Most of Vanuatu’s islands are peaks of volcanic mountain ranges that rise from the ocean floor; several of the volcanoes are active, including Mount Yasur on the island of Tanna. The highest peak, Mount Tabwemasana on Espiritu Santo, rises to an elevation of 1,879 m (6,165 ft). Many of the islands have narrow coastal plain regions with relatively rich soils that support a variety of agricultural crops. Forests cover a large portion of the land. Two small rivers drain Espiritu Santo and smaller streams flow on some other islands.

Vanuatu has a tropical, humid climate. Trade winds moderate the climate between May and October, producing a slightly drier, cooler season than during the rest of the year. Winds vary considerably during the warmer season, causing occasional cyclones between December and April. A major cyclone ravaged Vanuatu in February 1987, destroying numerous buildings and ships. Average daily temperatures range from 22° to 27° C (72° to 81° F). Rainfall averages about 2,300 mm (about 90 in) in the southern islands and about 3,900 mm (about 154 in) in the northern islands.

Vanuatu supports more than 1,000 species of vegetation, including coconut palms, banyan trees, orchids, and ferns.

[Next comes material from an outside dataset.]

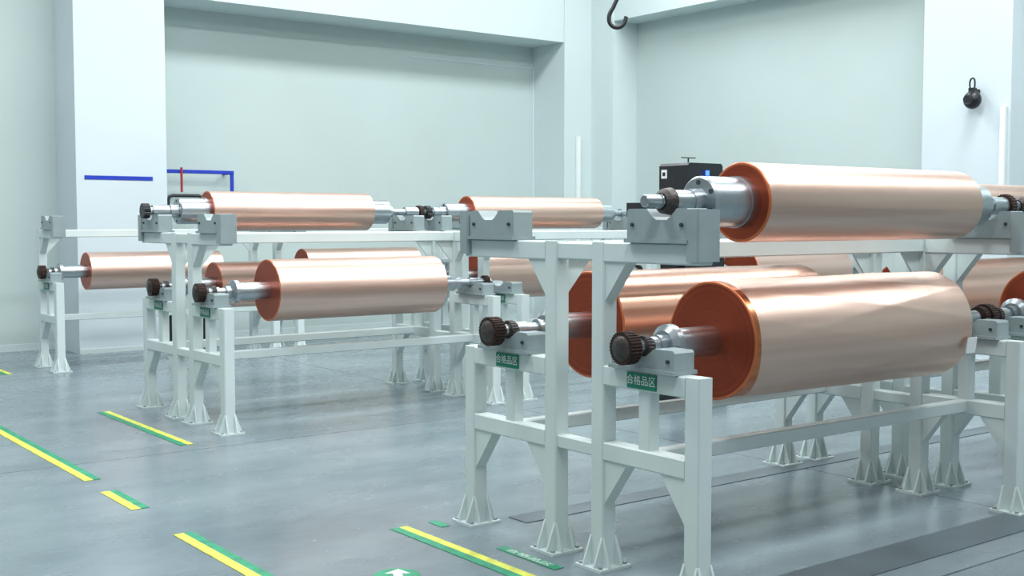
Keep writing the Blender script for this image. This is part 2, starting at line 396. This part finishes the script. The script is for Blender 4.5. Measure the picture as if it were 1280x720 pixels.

Small reptiles, bats, and rats inhabit the islands, along with numerous varieties of birds, such as pigeons, parrots, and thrushes. Varied sea animals thrive in the surrounding waters, including bonito, tuna, swordfish, dolphins, sharks, crabs, and corals. Efate contains manganese deposits, which were mined in the 1960s and 1970s. In 1994 a geophysical survey identified possible gold and copper deposits on Malakula and Espiritu Santo.